Thick-bodied, with a linebacker’s build, Ford has a very strong lower half and core. He generates solid backspin carry to the gaps, stemming from a quiet set up and load, excellent balance throughout the stroke. The swing plane is level with average bat speed, and he keeps the barrel in the zone, while still creating some lift. He shows gap-to-gap doubles pop in BP, and he is showing an increased ability to work the ball to all fields with hard contact, though his in-game over-the-fence pop is mostly to the pull side. He is great at working deep in counts and shows above-average plate discipline (189:183 SO/BB rate as a pro).

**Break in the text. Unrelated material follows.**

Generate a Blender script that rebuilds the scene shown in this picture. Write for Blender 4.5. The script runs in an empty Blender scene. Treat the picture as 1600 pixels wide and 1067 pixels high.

At first base, the athleticism is apparent and the soft hands are more than capable of giving you average overall defense, with the range to make the routine plays and to bail out his infielders on occasion. On the base paths he’s a bit of a plodder with well-below-average speed; not threat to steal a bag, but with solid reads and baserunning instincts to avoid being a baseclogger.

He is a fairly polished prospect at this point, with 800-plus plate appearances at the High A and Double-A levels. He’s proven his approach works against advanced pitching (roughly .279 average and .372 on-base percentage across High A/Double-A from 2015-present). If the production at the plate returns, and he remains healthy, the Yankees will be hard-pressed not to push him up to Triple-A Scranton and see what they have. He’s got a moderate-risk floor of a Role 35, up/down first baseman, with the on-base numbers giving him value as a lefty bat off the bench despite not having the true power numbers that you like to see from a corner guy. His ceiling is that of a Role 45 second-division first baseman, good for .270 average and .360-to-.370 on-base percentage, 10 home runs, and his share of doubles while moving between first base and DH.